Hier, les dirigeants européens se sont rencontrés à Toulouse pour affirmer leur volonté commune « de travailler en étroite collaboration pour propulser l’Europe en position de leader mondial de l’Espace ». Comme avec les géants du Net, l’Europe est pour le moment prise en tenaille entre le continent américain (États-Unis) d’un côté et asiatique de l’autre (Chine, Japon, Inde).
Trois « accélérateurs » étaient à l’honneur : l'espace pour un avenir vert, une réponse rapide et résiliente aux crises, ainsi que la protection des actifs spatiaux. La Commission européenne avait pour rappel déblayé le terrain la veille avec sa « boussole stratégique » dont le but est notamment de « faire face aux menaces actuelles et futures ».
Emmanuel Macron en mode « Pirelli »
De son côté, Emmanuel Macron en a profité pour faire un discours sur la stratégie spatiale française et européenne.
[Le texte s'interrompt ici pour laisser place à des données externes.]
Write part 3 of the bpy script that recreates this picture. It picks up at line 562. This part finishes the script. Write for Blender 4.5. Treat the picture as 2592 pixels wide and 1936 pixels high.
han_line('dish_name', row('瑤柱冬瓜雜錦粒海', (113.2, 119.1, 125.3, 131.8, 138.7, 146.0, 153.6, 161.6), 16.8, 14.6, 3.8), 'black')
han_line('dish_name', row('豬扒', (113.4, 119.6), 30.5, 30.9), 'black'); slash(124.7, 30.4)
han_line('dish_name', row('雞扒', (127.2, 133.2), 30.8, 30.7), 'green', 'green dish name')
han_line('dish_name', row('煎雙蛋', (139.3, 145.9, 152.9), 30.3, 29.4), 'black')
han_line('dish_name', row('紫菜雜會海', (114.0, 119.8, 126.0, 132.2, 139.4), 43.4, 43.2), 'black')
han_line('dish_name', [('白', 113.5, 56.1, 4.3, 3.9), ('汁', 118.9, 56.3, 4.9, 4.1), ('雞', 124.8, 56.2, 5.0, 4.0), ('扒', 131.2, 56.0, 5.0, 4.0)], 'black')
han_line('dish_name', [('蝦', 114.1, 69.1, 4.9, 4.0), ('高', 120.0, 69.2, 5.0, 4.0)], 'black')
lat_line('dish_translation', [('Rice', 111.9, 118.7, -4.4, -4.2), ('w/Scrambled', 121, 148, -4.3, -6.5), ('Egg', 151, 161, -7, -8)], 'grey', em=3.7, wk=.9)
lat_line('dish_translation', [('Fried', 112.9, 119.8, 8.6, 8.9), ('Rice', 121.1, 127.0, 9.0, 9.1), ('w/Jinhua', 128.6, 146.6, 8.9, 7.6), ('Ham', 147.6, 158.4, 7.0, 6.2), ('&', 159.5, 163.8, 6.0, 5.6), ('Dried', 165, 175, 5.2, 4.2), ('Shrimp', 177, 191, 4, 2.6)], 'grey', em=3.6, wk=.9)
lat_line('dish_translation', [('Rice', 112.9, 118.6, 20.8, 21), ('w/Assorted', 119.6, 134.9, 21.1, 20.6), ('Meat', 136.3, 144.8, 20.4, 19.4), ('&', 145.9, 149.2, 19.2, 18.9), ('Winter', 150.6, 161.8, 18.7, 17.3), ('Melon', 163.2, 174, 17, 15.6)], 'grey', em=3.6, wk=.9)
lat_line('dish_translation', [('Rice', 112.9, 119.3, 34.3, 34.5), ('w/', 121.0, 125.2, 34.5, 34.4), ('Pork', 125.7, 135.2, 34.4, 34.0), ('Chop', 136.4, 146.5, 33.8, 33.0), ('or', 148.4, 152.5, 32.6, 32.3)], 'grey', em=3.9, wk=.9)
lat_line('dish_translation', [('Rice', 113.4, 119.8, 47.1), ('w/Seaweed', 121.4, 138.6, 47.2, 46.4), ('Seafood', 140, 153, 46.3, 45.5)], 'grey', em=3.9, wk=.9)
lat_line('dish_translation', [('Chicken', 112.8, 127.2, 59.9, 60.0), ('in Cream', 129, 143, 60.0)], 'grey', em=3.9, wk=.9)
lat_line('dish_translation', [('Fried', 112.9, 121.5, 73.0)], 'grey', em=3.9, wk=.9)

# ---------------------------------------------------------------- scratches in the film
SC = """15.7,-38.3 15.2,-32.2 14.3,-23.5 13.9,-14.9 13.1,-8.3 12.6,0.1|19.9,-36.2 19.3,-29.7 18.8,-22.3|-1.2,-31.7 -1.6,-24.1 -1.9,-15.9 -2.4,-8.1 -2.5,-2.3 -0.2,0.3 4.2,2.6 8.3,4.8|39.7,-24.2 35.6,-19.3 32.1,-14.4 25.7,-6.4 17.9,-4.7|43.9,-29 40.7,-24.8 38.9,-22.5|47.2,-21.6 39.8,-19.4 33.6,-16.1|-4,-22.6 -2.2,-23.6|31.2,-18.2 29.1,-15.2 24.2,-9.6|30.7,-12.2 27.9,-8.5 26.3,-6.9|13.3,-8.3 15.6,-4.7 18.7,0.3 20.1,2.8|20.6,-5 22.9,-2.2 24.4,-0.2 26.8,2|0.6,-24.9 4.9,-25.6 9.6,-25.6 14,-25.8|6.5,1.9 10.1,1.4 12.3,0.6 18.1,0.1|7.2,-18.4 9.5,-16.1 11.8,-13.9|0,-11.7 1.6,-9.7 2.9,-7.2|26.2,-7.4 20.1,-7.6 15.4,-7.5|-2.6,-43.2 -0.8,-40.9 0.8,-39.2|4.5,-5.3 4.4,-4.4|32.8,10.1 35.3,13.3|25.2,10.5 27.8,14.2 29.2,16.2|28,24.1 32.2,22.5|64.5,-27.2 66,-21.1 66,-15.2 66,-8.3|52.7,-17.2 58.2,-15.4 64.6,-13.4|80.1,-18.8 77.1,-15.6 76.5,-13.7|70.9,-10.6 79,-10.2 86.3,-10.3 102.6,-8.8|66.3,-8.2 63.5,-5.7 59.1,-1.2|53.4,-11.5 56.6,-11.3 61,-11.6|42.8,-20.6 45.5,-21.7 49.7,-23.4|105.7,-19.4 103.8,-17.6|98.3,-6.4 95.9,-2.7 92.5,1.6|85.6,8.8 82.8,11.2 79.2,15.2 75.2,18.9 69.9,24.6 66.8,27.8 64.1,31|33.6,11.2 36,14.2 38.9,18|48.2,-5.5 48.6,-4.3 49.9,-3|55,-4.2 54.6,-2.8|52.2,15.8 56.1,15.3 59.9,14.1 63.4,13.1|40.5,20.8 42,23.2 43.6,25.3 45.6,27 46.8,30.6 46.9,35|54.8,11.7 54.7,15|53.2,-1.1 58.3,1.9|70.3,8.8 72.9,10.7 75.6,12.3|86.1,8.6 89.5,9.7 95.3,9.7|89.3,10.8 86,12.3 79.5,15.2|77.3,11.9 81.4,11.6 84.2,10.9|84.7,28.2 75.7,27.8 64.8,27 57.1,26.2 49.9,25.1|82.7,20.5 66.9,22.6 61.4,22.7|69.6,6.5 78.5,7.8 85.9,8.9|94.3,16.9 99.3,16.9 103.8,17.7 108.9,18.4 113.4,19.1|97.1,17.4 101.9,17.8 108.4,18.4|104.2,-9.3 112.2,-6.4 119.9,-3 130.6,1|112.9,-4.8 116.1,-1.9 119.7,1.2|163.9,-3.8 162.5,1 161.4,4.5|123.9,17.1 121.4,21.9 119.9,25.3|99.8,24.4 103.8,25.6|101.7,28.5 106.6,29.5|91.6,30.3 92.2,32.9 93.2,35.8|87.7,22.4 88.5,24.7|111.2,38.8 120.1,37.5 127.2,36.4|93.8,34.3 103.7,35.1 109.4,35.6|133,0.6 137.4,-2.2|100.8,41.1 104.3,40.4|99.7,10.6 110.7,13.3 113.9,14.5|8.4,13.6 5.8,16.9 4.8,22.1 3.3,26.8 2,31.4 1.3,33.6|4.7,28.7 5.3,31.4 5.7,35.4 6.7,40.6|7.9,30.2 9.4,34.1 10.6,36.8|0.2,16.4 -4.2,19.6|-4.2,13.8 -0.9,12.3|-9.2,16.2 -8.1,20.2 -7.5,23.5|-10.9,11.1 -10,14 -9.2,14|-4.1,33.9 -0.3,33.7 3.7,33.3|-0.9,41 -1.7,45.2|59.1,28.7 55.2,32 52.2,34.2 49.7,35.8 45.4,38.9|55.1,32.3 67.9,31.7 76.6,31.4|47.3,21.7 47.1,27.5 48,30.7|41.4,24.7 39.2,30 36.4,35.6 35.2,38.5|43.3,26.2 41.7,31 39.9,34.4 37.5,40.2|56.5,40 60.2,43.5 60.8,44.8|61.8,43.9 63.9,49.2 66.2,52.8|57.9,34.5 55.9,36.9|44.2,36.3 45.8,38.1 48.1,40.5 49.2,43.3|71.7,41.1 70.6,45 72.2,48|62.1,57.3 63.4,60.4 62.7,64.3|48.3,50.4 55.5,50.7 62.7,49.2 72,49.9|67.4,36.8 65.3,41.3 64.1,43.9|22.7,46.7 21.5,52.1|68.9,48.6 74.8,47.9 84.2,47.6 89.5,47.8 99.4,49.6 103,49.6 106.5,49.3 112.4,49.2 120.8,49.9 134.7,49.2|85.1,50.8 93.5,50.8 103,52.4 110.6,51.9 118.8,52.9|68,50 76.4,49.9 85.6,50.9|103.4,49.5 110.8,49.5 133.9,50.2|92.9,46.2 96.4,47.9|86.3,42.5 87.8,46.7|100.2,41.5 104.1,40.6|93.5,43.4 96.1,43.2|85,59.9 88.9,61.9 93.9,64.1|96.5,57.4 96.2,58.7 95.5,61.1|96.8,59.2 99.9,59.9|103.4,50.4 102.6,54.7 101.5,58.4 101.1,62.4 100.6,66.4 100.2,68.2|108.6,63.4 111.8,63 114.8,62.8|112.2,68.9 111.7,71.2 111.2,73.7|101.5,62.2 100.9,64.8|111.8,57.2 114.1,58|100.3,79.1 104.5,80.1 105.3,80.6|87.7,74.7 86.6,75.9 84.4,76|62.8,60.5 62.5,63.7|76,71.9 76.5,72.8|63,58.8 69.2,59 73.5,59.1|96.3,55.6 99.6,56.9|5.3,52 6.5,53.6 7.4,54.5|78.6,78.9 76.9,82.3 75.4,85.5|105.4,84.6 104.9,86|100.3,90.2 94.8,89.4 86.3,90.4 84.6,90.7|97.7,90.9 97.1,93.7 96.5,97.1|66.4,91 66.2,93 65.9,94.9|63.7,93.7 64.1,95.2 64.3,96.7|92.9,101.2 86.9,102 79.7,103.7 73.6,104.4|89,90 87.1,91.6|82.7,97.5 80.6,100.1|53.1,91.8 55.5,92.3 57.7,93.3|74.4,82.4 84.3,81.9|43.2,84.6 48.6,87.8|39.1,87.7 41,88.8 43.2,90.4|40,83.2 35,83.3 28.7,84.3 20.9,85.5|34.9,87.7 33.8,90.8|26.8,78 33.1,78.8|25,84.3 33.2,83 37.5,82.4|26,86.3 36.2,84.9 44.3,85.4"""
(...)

Dans son introduction, la question de la souveraineté était centrale :
« Sans maîtrise de l’espace, en effet, pas de souveraineté technologique. L’accès à Internet, la navigation par satellite, tout cela dépend en grande partie de l’espace. Sans maîtrise de l’espace, pas de souveraineté industrielle et économique au-delà des dizaines de milliers d’emplois […] Sans maîtrise de l’espace, pas d’avancée scientifique ni de connaissance fine des grands enjeux environnementaux et climatiques. Sans maîtrise de l’espace, pas de souveraineté stratégique et militaire ».
De la maîtrise des réseaux de communication à l’observation des mouvements des différentes armées sur la planète, « le spatial est devenu aussi un des nouveaux lieux des conflictualités contemporaines ». Un discours parfaitement aligné sur celui de la Commission européenne
Pour le Président de la République, « sans maîtrise de l'espace, il n’existe pas au fond de puissance complète capable tout à la fois de maîtriser pleinement son destin et de conquérir de nouvelles frontières. Pour toutes ces raisons, l'espace est une priorité de la présidence française mais aussi car la France est, de manière concomitante, co-Présidente du Conseil de l'Agence spatiale européenne avec le Portugal ».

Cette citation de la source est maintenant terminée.